No, i think AMD make perhaps 10 or 15% margins on their GPU's, even the very expensive to make Vega, perhaps 40% on Polaris, that's not the problem.

The problem is if you spend $1bm on R&D but only get $800m back on the resulting product then you have lost money.

AMD need to sell a lot more GPU's.
 
Not only that, but you can adjust the voltage and frequency and lower the power consumption as much as virtually you would like.
So, we delete the power consumption argument.
The prettier driver interface is just a bonus added to higher stability without crashes, blue screens, and more interesting features, in general.
Freesync - an AMD card plus a Freesync monitor is still cheaper than GeForce plus a Gsync monitor.
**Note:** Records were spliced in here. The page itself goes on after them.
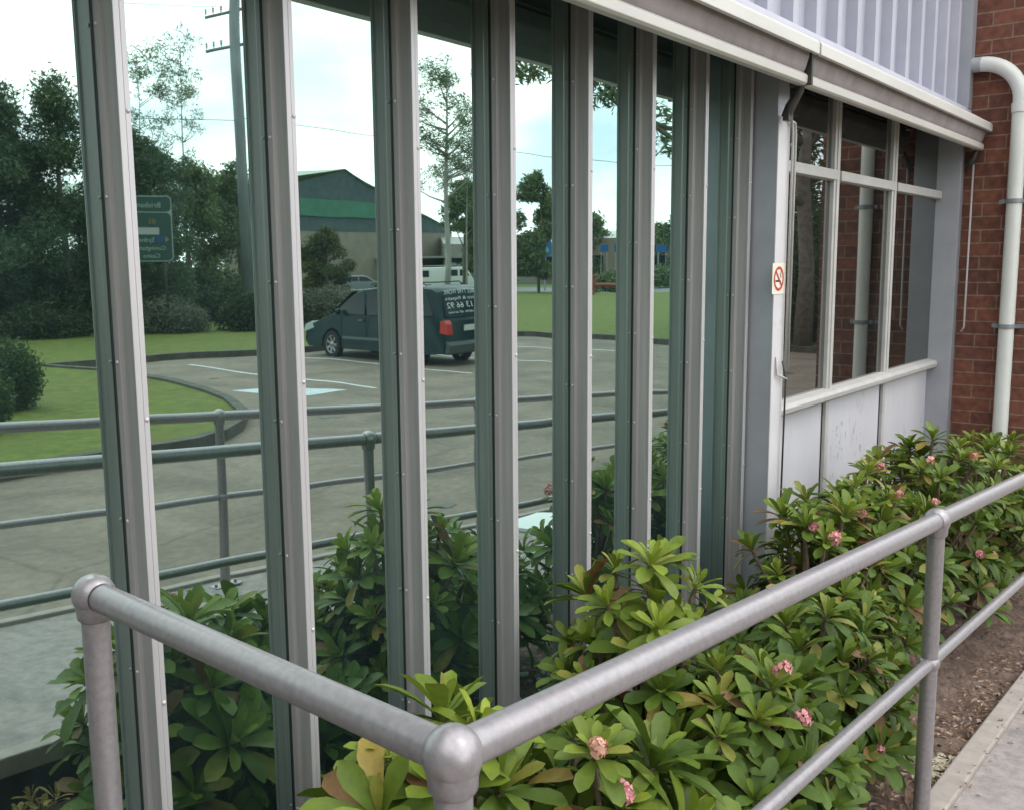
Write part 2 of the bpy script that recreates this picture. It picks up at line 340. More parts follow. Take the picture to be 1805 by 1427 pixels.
# the ramp: slab with kerbs
XA, XB = -6., 9.6
b = MB(); b.prism([(XA, -.02), (XB, -.02), (XB, PZ(XB)-.0), (XA, PZ(XA))], -.60, .659, 'y')
tag(b.build('path', CONC), 'grey concrete ramp between two pipe handrails', kind='structure')
for y0, y1, nm, lb in ((.66, .735, 'path_edge', 'pale concrete edging strip between the ramp and the planted bed'), (-.66, -.60, 'path_edge', 'pale concrete edging strip between the ramp and the car park')):
    b = MB(); b.prism([(XA, PZ(XA)-.05 if y0 > 0 else -.02), (XB, PZ(XB)-.05 if y0 > 0 else -.02), (XB, PZ(XB)+.02), (XA, PZ(XA)+.02)], y0, y1, 'y'); tag(b.build(nm, KERB, bevel=.006), lb, kind='structure')
b = MB(); b.prism([(XA, -.02), (XB, -.02), (XB, PZ(XB)-.052), (XA, PZ(XA)-.052)], .661, .722, 'y'); tag(b.build('retaining_face', mat('shade_stained_masonry', (.025, .024, .02), .95, 0, noise=(9, .5, 1.6))), 'dirt-stained face below the ramp edge, coloured dark for shade', kind='structure')  # near-black colour stands in for the shade here, along with dirt
# bed
def BZ(x): return min(.47, PZ(x)-.06)
b = MB(); nx, ny = 90, 16; vs = []; fs = []
for i in range(nx+1):
    for j in range(ny+1):
        x = -4+11.0*i/nx; y = .735+(1.72-.735)*j/ny
        vs.append((x, y, BZ(x)+.02*math.sin(x*7+y*9)+.015*math.sin(x*17+3*y)+.02*(rnd.random()-.5)))
fs = [(i*(ny+1)+j, (i+1)*(ny+1)+j, (i+1)*(ny+1)+j+1, i*(ny+1)+j+1) for i in range(nx) for j in range(ny)]
b.add(vs, fs); tag(b.build('garden_bed', SOIL, smooth=True), 'brown soil of the planted bed beside the ramp', kind='structure')
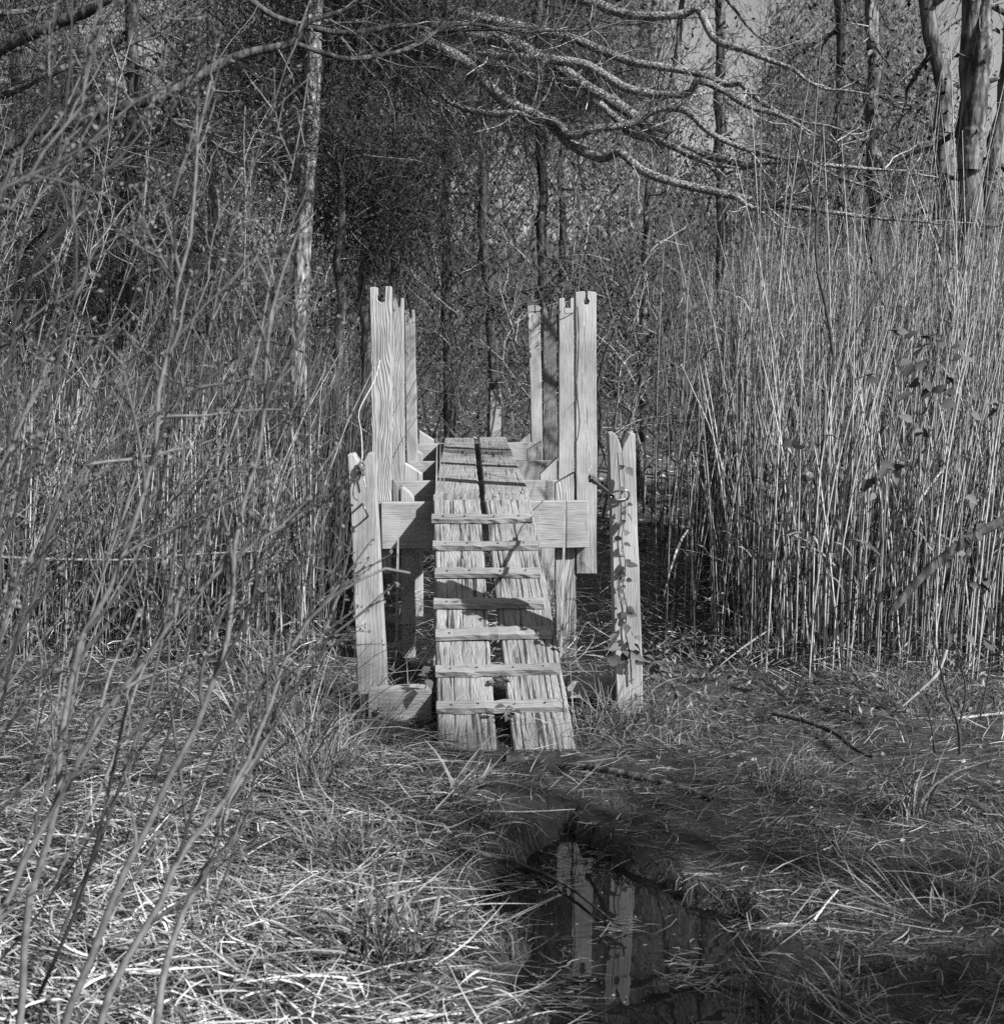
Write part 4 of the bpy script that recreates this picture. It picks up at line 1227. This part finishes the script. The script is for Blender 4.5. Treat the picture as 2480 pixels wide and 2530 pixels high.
# loose straws over the rest of the ground and under the reeds
a = Acc()
X, Y = scatter(r, 10000, -3.4, 3.4, 4.6, 10.2, lambda x, y: sstep(5.5, 6.5, y) * 0.9 + 0.12)
n = len(X); ang = r.uniform(0, 2 * np.pi, n)
nearf = sstep(6.3, 5.6, Y)
blades(a, r, X, Y, r.uniform(0.08, 0.38, n) * (1 - 0.6 * nearf), r.uniform(0.002, 0.005, n) * (1 - 0.4 * nearf), 0.25, np.cos(ang), np.sin(ang), 0.25, r.random(n) ** 1.3 * (1 - 0.4 * nearf), 0.8, 4, r.uniform(0, 0.12, n))
X, Y = scatter(r, 6000, -0.5, 2.4, 2.4, 5.5, lambda x, y: 0.5 * (1 - wet(x, y)))
n = len(X); ang = r.normal(size=n) * 0.7 + 0.3
blades(a, r, X, Y, r.uniform(0.04, 0.16, n), r.uniform(0.0015, 0.004, n), 0.2, np.cos(ang), np.sin(ang), 0.2, r.random(n) ** 1.6 * 0.7, 0.9, 4, r.uniform(0, 0.02, n))
o = a.build('reed_litter', M['straw'], smooth=False)
tag(o, 'fallen straws scattered on the trail and under the reeds', 'litter', None, 'stuff')

# fine green grass on the trail
a = Acc()
X, Y = scatter(r, 160000, -2.9, 3.1, 2.4, 6.8, lambda x, y: (1 - wet(x, y)) * (1 - 0.75 * np.exp(-((x - 0.15) / 0.3) ** 2 - ((y - 4.3) / 0.28) ** 2)) * (0.35 + 0.65 * np.maximum(sstep(-0.6, 0.3, x), sstep(4.2, 4.8, y))) * np.clip(0.15 + 1.3 * vnoise(x * 3.3, y * 3.3 + 8), 0, 1))
n = len(X)
ang = vnoise(X * 1.7 + 30, Y * 1.7) * 7.0 + r.normal(size=n) * 0.5
lay = vnoise(X * 2.3 + 60, Y * 2.3)
kf = np.exp(-(((X + 0.02) / 0.38) ** 2 + ((Y - 4.98) / 0.35) ** 2))
blades(a, r, X, Y, r.uniform(0.025, 0.10, n) * (0.6 + 0.7 * vnoise(X * 2 + 80, Y * 2)) * (1 - 0.65 * kf), r.uniform(0.0013, 0.0034, n), 0.25 + 0.7 * lay, np.cos(ang), np.sin(ang), 0.45, r.beta(0.7, 1.5, n), 0.7, 3)
o = a.build('grass', M['grass'], smooth=False)
tag(o, 'fine short grass matted over the trail', 'grass', None, 'stuff')

# grass and stems standing in shallow water at the puddle's rim, and floating bits
a = Acc()
X, Y = scatter(r, 26000, -0.6, 1.9, 2.3, 4.8, lambda x, y: wet(x, y) * np.clip(1.0 * sstep(0.42, 0.75, vnoise(x * 6.5 + 2, y * 6.5)) + 0.6 * sstep(3.9, 4.25, y), 0, 1) * 0.7)
n = len(X); ang = r.normal(size=n) * 0.5 + np.where(r.random(n) < 0.5, 0, np.pi)
blades(a, r, X, Y, r.uniform(0.015, 0.08, n), r.uniform(0.0012, 0.003, n), 0.06, np.cos(ang), np.sin(ang), 0.25, r.random(n) * 0.75, 1.2, 4, 0.004)
C = np.stack([r.uniform(-0.4, 1.2, 7000), r.uniform(2.4, 4.7, 7000), np.full(7000, 0.003)], 1)
C = C[wet(C[:, 0], C[:, 1]) > 0]
C = C[r.random(len(C)) < 0.12 + 0.88 * sstep(3.8, 4.2, C[:, 1])]
nrm = np.stack([r.normal(size=len(C)), r.normal(size=len(C)), np.zeros(len(C))], 1)
a.leaves(C, r.uniform(0.003, 0.011, len(C)), r.random(len(C)), nrm, 0.6)
o = a.build('floating_debris', M['litter'], smooth=False)
tag(o, 'bits of grass and leaf floating on the puddle', 'debris', None, 'stuff')

# dead leaves on the wood floor and trail
a = Acc()
n = 40000
Y = r.uniform(4.0, 34, n); X = r.uniform(-0.5, 0.5, n) * Y
k = (Y > 10.5) | (r.random(n) < 0.12)
X, Y = X[k], Y[k]
C = np.stack([X, Y, np.maximum(ground_h(X, Y), 0) + r.uniform(0.0, 0.03, len(X))], 1)
C[:, 2] = np.where(Y < 11.5, ground_h(X, Y) + 0.01, C[:, 2])
ax = np.stack([r.normal(size=len(C)), r.normal(size=len(C)), r.normal(size=len(C)) * 0.25], 1)
a.leaves(C, r.uniform(0.03, 0.09, len(C)) * np.where(C[:, 1] < 10.5, 0.4, 1.0), r.random(len(C)) * np.where(C[:, 1] < 10.5, 0.6, 1.0), ax, 0.55)
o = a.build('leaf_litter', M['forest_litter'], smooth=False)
tag(o, 'fallen leaves on the floor of the wood', 'litter', None, 'stuff')

# tussocks, each its own plant
def tussock(label, px, py, n, L, wid, tone, up=1.2, spread=0.45, seed=0, group='grass tussocks on the trail', Yfix=None, dirx=0.0, rad_=0.05):
    r2 = np.random.default_rng(seed + 40)
    # where the view ray through (px,py) meets the soil
    Yg = Yfix
    if Yg is None:
        Yg = 3.0
        for _ in range(25):
            p = W(px, py, Yg)
            g = float(np.maximum(ground_h(p[0], Yg), 0))
            dy = (p[2] - g)
            sl = (W(px, py, Yg + 0.05)[2] - p[2]) / 0.05
            Yg = float(np.clip(Yg - dy / sl, 1.6, 9))
    p = W(px, py, Yg)
    L = L * 1.12; rad_ = rad_ * 1.15
    aa = Acc()
    X = p[0] + r2.normal(size=n) * rad_; Y = Yg + r2.normal(size=n) * rad_ * 0.8
    global rng
    blades(aa, r2, X, Y, r2.uniform(0.5, 1.15, n) * L, r2.uniform(0.7, 1.2, n) * wid, up, np.full(n, dirx) + (X - p[0]) * 4, (Y - Yg) * 4, spread, r2.uniform(*tone, n), 0.55, 6)
    org = (p[0], Yg, float(ground_h(p[0], Yg)))
    me = aa.mesh('grass_tussock', smooth=False, origin=org)
    o = link('grass_tussock', me, None, M['grass'])
    o.location = org
    return tag(o, label, 'tussock', group)


tussock('dark sedge tussock in the bright straw at lower centre left', 960, 2370, 200, 0.26, 0.006, (0.15, 0.65), 1.0, 0.4, 1, rad_=0.06)
tussock('broad bladed tuft leaning right below the ramp', 1125, 1985, 34, 0.26, 0.010, (0.35, 0.9), 1.0, 0.35, 2, dirx=0.45, rad_=0.03)
tussock('tall grass clump left of the sill timber', 770, 1930, 240, 0.42, 0.004, (0.2, 0.8), 1.6, 0.25, 3, rad_=0.10)
tussock('tall grass clump in front of the left short post', 822, 1850, 140, 0.30, 0.004, (0.2, 0.8), 1.6, 0.25, 4, rad_=0.07)
tussock('tall pale grass clump at the foot of the left reeds', 690, 1790, 220, 0.46, 0.0045, (0.3, 0.95), 1.7, 0.22, 5, rad_=0.12)
tussock('spiky tussock on the right bank of the trail', 2240, 2020, 70, 0.30, 0.005, (0.3, 0.95), 1.3, 0.35, 6, rad_=0.03)
tussock('soft drooping tussock right of the ramp by the log', 1940, 1960, 160, 0.24, 0.003, (0.2, 0.7), 0.9, 0.5, 7, dirx=0.4, rad_=0.05)
tussock('grass tuft right of the ramp foot', 1480, 1800, 150, 0.28, 0.0035, (0.2, 0.75), 1.3, 0.35, 8, rad_=0.10)
tussock('grass tuft hiding the foot of the ivied post', 1560, 1775, 190, 0.20, 0.0035, (0.2, 0.8), 1.3, 0.35, 9, rad_=0.10)
tussock('low dark tuft between the dark sedge and the tall clumps', 870, 2130, 170, 0.24, 0.004, (0.1, 0.6), 1.2, 0.35, 10, rad_=0.08)
tussock('grass tuft against the left foot of the ramp', 1030, 1880, 90, 0.12, 0.003, (0.1, 0.6), 1.2, 0.4, 11, rad_=0.06)
tussock('small tuft at the puddle edge, bottom right', 2090, 2480, 60, 0.13, 0.004, (0.4, 0.9), 1.0, 0.5, 12, rad_=0.03)
tussock('matted tussock at the right edge of the trail', 2380, 2240, 260, 0.22, 0.003, (0.4, 1.0), 0.7, 0.6, 13, rad_=0.12)
tussock('grass tuft between the left short post and the ramp', 1020, 1760, 60, 0.20, 0.003, (0.2, 0.8), 1.5, 0.25, 14, Yfix=5.6, rad_=0.07)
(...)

About the time to market, it certainly doesn't matter if you buy a new card today. I would buy the card that has made more recent appearence, so its support might be prolongated further in the future.

Replaced the 1080Ti with the V64 because I can use the NU8000 with Freesync 2 now. Already the colleague is coming tomorrow to pick up the KS7000.
55" 4K HDR Freesync 2 experience, for less than the 27" 4K Gsync monitors on their own..... :P
 
On a side not to this, i heard nVidia are having to use a chip on the G-Sync modules to make them HDR, said chips costs a lot of money, we are talking a few hundred $, $500 was the quote i got, apparently its all nVidia can do at the moment to make G-Sync HDR, its why its taken so long to happen and why its only on $2000+ displays.

Anyone know anything more about that?
 
Freesync - an AMD card plus a Freesync monitor is still cheaper than GeForce plus a Gsync monitor.

Yeah it is now again, wasn't like that for a good few months though was it, when the 64s were even more expensive than 1080 Ti's, as could have gotten a Nvidia card + a G-Sync, for around/less than the price of a Vega + a Free back then.
 
The RX Vega pricing compared to their NVIDIA counterparts is ridiculous though.As much I would like to support AMD, its not possible at these prices.
 
The RX Vega pricing compared to their NVIDIA counterparts is ridiculous though.As much I would like to support AMD, its not possible at these prices.